Gli avvenimenti che condussero alla fine della signoria di Antonio sono narrati nella laconica cronaca di Cola di Lemmo Procacci (Paciaroni, La cronaca di Cola di Lemmo Procacci, vedi Bibliografia).
La documentazione nell’archivio di S. Severino riguardante lo S. non è stata ancora sottoposta ad uno scavo sistematico per ricostruire un profilo della signoria. Ad esempio, praticamente inesplorato è il registro di entrata e uscita degli anni 1413-1416.
Fonti: R. Paciaroni, La cronaca di Cola di Lemmo Procacci da Sanseverino (1415-1475), in Studi maceratesi, 10 (1974), pp. 266-287.

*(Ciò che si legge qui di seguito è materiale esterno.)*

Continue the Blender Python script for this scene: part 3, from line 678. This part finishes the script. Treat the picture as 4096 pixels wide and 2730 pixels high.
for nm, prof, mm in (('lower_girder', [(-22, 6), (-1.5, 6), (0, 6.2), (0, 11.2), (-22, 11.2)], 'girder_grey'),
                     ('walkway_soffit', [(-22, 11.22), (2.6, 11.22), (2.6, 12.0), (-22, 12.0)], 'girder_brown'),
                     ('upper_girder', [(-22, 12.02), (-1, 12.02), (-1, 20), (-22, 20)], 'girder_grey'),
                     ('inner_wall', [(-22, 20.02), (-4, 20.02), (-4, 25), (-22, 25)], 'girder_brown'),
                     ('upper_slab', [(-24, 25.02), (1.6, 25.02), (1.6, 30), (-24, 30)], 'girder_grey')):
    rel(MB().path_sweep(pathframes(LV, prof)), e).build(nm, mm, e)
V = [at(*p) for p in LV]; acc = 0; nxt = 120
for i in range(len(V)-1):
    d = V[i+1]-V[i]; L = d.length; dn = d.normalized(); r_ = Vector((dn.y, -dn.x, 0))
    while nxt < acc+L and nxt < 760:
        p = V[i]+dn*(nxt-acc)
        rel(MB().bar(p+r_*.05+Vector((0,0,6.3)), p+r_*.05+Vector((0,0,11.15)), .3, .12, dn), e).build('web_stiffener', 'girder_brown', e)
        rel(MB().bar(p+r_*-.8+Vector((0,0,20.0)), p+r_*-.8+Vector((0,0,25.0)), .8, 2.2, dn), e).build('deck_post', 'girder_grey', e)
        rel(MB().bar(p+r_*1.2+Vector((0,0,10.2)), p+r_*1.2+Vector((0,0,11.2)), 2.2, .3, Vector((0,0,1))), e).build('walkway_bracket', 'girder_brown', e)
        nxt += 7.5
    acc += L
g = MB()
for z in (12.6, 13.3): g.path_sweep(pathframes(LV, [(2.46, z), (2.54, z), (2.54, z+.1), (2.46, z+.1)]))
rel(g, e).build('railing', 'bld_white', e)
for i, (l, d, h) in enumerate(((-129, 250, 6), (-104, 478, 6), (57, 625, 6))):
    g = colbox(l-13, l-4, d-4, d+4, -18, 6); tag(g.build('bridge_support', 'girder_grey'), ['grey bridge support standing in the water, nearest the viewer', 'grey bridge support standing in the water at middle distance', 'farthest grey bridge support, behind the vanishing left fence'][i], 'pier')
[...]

Studi: C. Gentili, De ecclesia semtempedana libri tres, Macerata 1836; Smeducci Cima Della Scala, in P. Litta, Famiglie celebri italiane, s.l., 1868-1872, vol. 16, n. 148 (con notevoli imprecisioni, fra cui l’assimilazione degli S. ai Cima di Cingoli); A. Gubinelli, San Severino Marche. Guida storico artistica, Macerata 1975; R. Paciaroni, Lo stemma degli Smeducci signori di Sanseverino, Sanseverino Marche 2002; Id., Un fallito golpe degli Smeducci, Sanseverino Marche 2006.